Starting at the top of the listing, extract every line up to and including the one with "COL = S.collection". Pictures stay out of the copy.

*** DATA LINES ***

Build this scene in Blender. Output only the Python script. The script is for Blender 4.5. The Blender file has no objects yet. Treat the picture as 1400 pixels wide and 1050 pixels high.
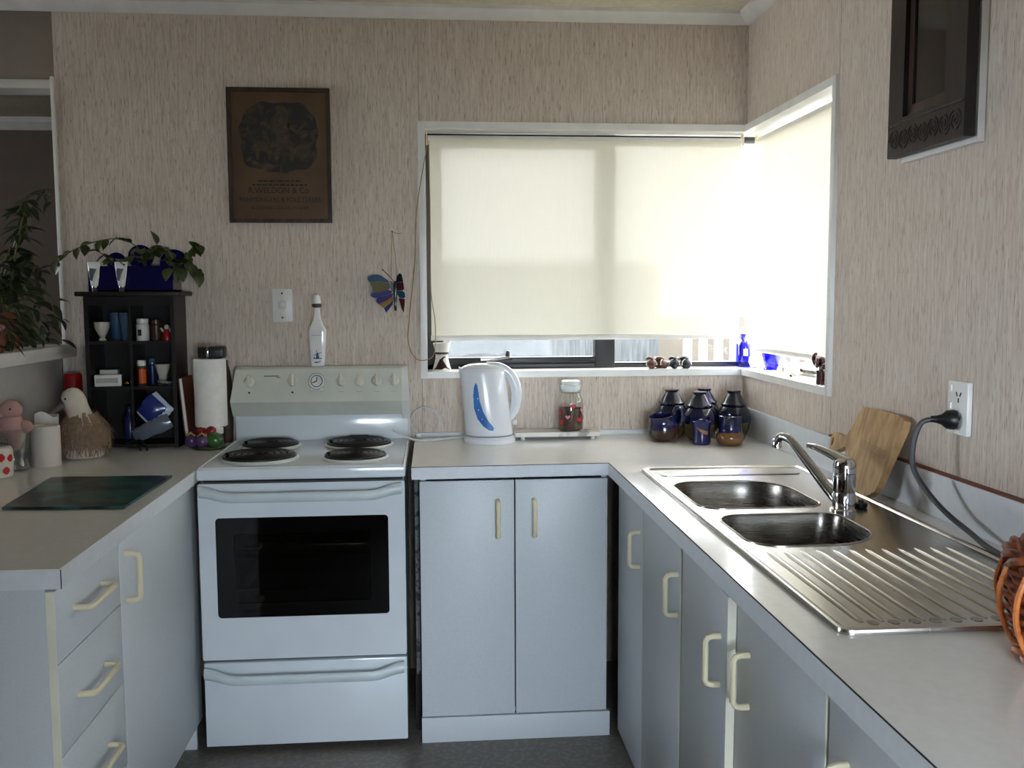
import bpy, bmesh, math, random
from mathutils import Vector, Matrix
random.seed(7)
PI = math.pi
S = bpy.context.scene
COL = S.collection

# ------------------------------------------------------------------ camera, sky, lamps, exposure
cam_d = bpy.data.cameras.new('camera'); cam = bpy.data.objects.new('camera', cam_d); COL.objects.link(cam)
YAW, PITCH, ROLL = 0.0836, 0.0906, -0.0040
fw = Vector((math.sin(YAW)*math.cos(PITCH), math.cos(YAW)*math.cos(PITCH), -math.sin(PITCH)))
r0 = Vector((math.cos(YAW), -math.sin(YAW), 0)); u0 = r0.cross(fw)
rv = r0*math.cos(ROLL) + u0*math.sin(ROLL); uv = -r0*math.sin(ROLL) + u0*math.cos(ROLL)
M3 = Matrix((rv, uv, -fw)).transposed()
cam.matrix_world = Matrix.Translation((-1.1912, -3.5408, 1.419)) @ M3.to_4x4()
cam_d.sensor_width = 36; cam_d.lens = 1288.3/1400*36; cam_d.clip_start = 0.02
S.camera = cam

W = bpy.data.worlds.new('overcast_sky'); S.world = W; W.use_nodes = True
wn = W.node_tree.nodes; wl = W.node_tree.links
bgn = wn['Background']; bgn.inputs['Color'].default_value = (0.90, 0.95, 1.0, 1); bgn.inputs['Strength'].default_value = 11.5

def sun(name, d, strength, angle, color):
    l = bpy.data.lights.new(name, 'SUN'); l.energy = strength; l.angle = angle; l.color = color
    o = bpy.data.objects.new(name, l); COL.objects.link(o); o.location = (4, 3, 6)
    o.rotation_euler = Vector(d).to_track_quat('-Z', 'Y').to_euler(); return o
sun('hazy_sun', (-0.66, 0.03, -0.75), 9.0, math.radians(8), (1.0, 0.97, 0.93))

def area(name, loc, d, sx, sy, power, color, spread=PI):
    l = bpy.data.lights.new(name, 'AREA'); l.shape = 'RECTANGLE'; l.size = sx; l.size_y = sy; l.energy = power; l.color = color; l.spread = spread
    o = bpy.data.objects.new(name, l); COL.objects.link(o); o.location = loc
    o.rotation_euler = Vector(d).to_track_quat('-Z', 'Y').to_euler(); return o
area('patio_window_daylight', (-0.70, -5.66, 1.42), (0.0, 1, 0.0), 1.6, 1.15, 126, (0.69, 0.845, 1.0))
area('dining_window_daylight', (-5.56, -0.62, 1.85), (5.56, -1.25, -0.75), 0.85, 0.75, 5.0, (0.80, 0.88, 1.0), math.radians(55))

S.view_settings.view_transform = 'Standard'; S.view_settings.look = 'None'
S.view_settings.exposure = 0.20; S.view_settings.gamma = 1.0
try: S.view_settings.use_curve_mapping = False
except Exception: pass
S.cycles.max_bounces = 10; S.cycles.diffuse_bounces = 5; S.cycles.transparent_max_bounces = 16
S.cycles.caustics_reflective = False; S.cycles.caustics_refractive = False

# ------------------------------------------------------------------ materials
def lin(c):
    if isinstance(c, str):
        c = [int(c[i:i+2], 16)/255 for i in (0, 2, 4)]
        c = [x/12.92 if x <= .04045 else ((x+.055)/1.055)**2.4 for x in c]
    return (c[0], c[1], c[2], 1)
class NT:
    def __init__(s, name):
        s.m = bpy.data.materials.new(name); s.m.use_nodes = True; s.t = s.m.node_tree
        s.b = s.t.nodes['Principled BSDF']; s.o = s.t.nodes['Material Output']
    def n(s, ty, **kw):
        x = s.t.nodes.new(ty)
        for k, v in kw.items():
            if hasattr(x, k) and k not in x.inputs: setattr(x, k, v)
            else: x.inputs[k].default_value = v
        return x
    def l(s, a, b): s.t.links.new(a, b)
def mat(name, col, rough=.5, metal=0, var=.06, scale=12, bump=0, trans=0, coat=0, ior=None, emit=None):
    k = NT(name); b = k.b
    c = lin(col)
    b.inputs['Roughness'].default_value = rough; b.inputs['Metallic'].default_value = metal
    if trans: b.inputs['Transmission Weight'].default_value = trans
    if coat: b.inputs['Coat Weight'].default_value = coat; b.inputs['Coat Roughness'].default_value = .08
    if ior: b.inputs['IOR'].default_value = ior
    tc = k.n('ShaderNodeTexCoord'); nz = k.n('ShaderNodeTexNoise'); nz.inputs['Scale'].default_value = scale; nz.inputs['Detail'].default_value = 4
    k.l(tc.outputs['Object'], nz.inputs['Vector'])
    rp = k.n('ShaderNodeValToRGB')
    rp.color_ramp.elements[0].position = .3; rp.color_ramp.elements[1].position = .7
    rp.color_ramp.elements[0].color = tuple(x*(1-var) for x in c[:3])+(1,)
    rp.color_ramp.elements[1].color = tuple(min(1, x*(1+var)) for x in c[:3])+(1,)
    k.l(nz.outputs['Fac'], rp.inputs['Fac']); k.l(rp.outputs['Color'], b.inputs['Base Color'])
    if bump:
        bp = k.n('ShaderNodeBump'); bp.inputs['Strength'].default_value = bump; bp.inputs['Distance'].default_value = .003
        n2 = k.n('ShaderNodeTexNoise'); n2.inputs['Scale'].default_value = scale*8
        k.l(tc.outputs['Object'], n2.inputs['Vector']); k.l(n2.outputs['Fac'], bp.inputs['Height']); k.l(bp.outputs['Normal'], b.inputs['Normal'])
    return k.m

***

- **WRITTEN ANSWER**:
Build this scene in Blender. Output only the Python script. The script is for Blender 4.5. The Blender file has no objects yet. Treat the picture as 1400 pixels wide and 1050 pixels high.
import bpy, bmesh, math, random
from mathutils import Vector, Matrix
random.seed(7)
PI = math.pi
S = bpy.context.scene
COL = S.collection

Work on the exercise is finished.